Sunday, January 24, 2016

Digital Watch Display

    


     This case for a Timex digital watch was designed to be functional and reusable as a display featuring the watch and the brand attached to it.  Its small, hand-held size makes it practical for store shelves and at home, since it takes up little inventory space and can be kept for the owner to store the watch when not using it.  At the same time, plastic, paper, and ink are cheap materials that can be disposed of if the purchaser wishes to, unlike other brands or manufactures who may use expensive components like leather, felt, or metals.

     The kind of shopper that this display is going for wants  to be economical, since they don't want to spend too much on another watch brand made with more costly materials.  This kind of audience wants to make the most of their purchase, in that they'd buy into the case's design and reuse it for storage of their watch in the future.

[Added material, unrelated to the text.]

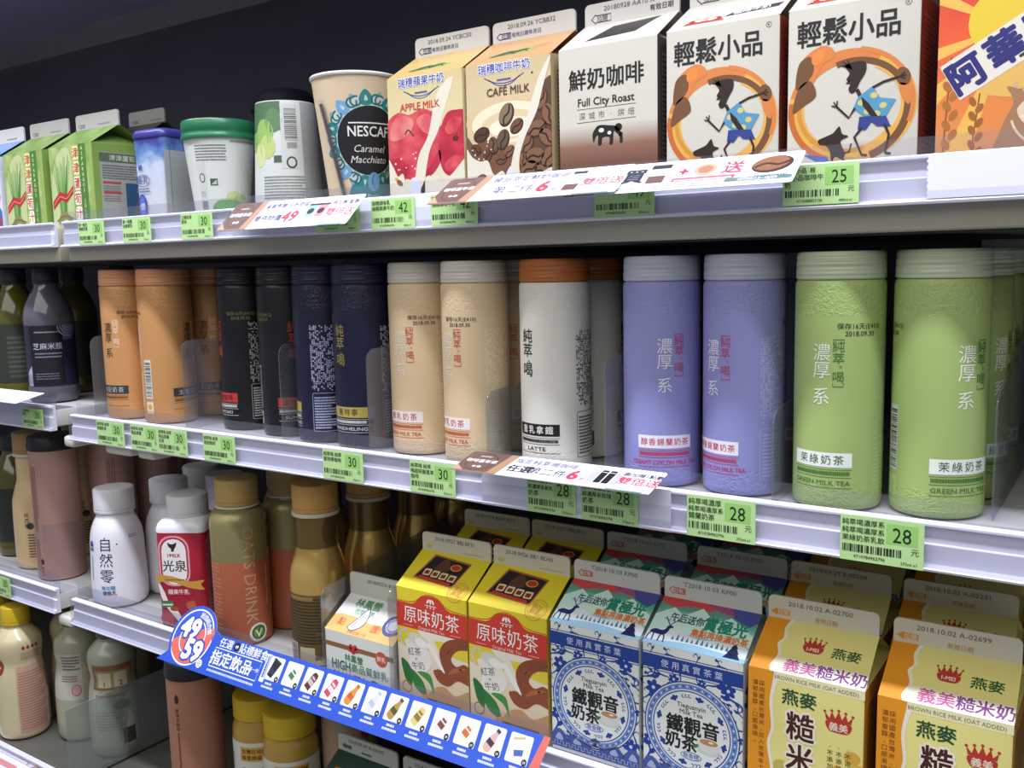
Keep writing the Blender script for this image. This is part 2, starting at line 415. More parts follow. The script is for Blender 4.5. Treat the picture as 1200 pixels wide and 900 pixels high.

     The packaging is crude in its design, down to the aesthetic choice of the case's exterior decoration.  The stone-textured gray tones contrast with the sharp, yellow borders to present an earthly tone that has been imposed upon by human artifice, like graffiti on a highway wall.  This is another detail that specifies the kind of audience the brand wants to attract to the watch: those who are also drawn to that clashing of the earthly and the artifical. 

     The idea behind the design was to communicate a particular style that served in the advertisement of this watch.  The design problem was to minimize costs while designing the case in such a way that allows it to be easily placed in store shelves and reused by the customer at home.
   
     Whether the aesthetics of the display work for any given viewer depends on whether the style fits their tastes personally, but it is clear that the exterior was given more thought and effort than the interior.  While the exterior maintains that crude, earthly tone, the inside is plastic and whitewashed, seemingly unfinished.   While the case was intended to be viewed exclusively from the outside, every time the owner wishes to put in or take out their watch from the case they always see the inside.  It's arguably more noticeable as a result, since the owner likely won't look at the case itself unless they need to use it.
   
     A potential solution could be to alter the materials used - specifically, the type of paper pasted to the exterior.  Since the plastic case itself is transparent, using transparent paper would allow the design of the exterior to show through both ways.  Once they paste the paper onto the plastic surface, that design will carry through as well, decorating the interior.  This would be less expensive than completely restructuring the display's design in order to fit inked paper into the interior as well as the exterior.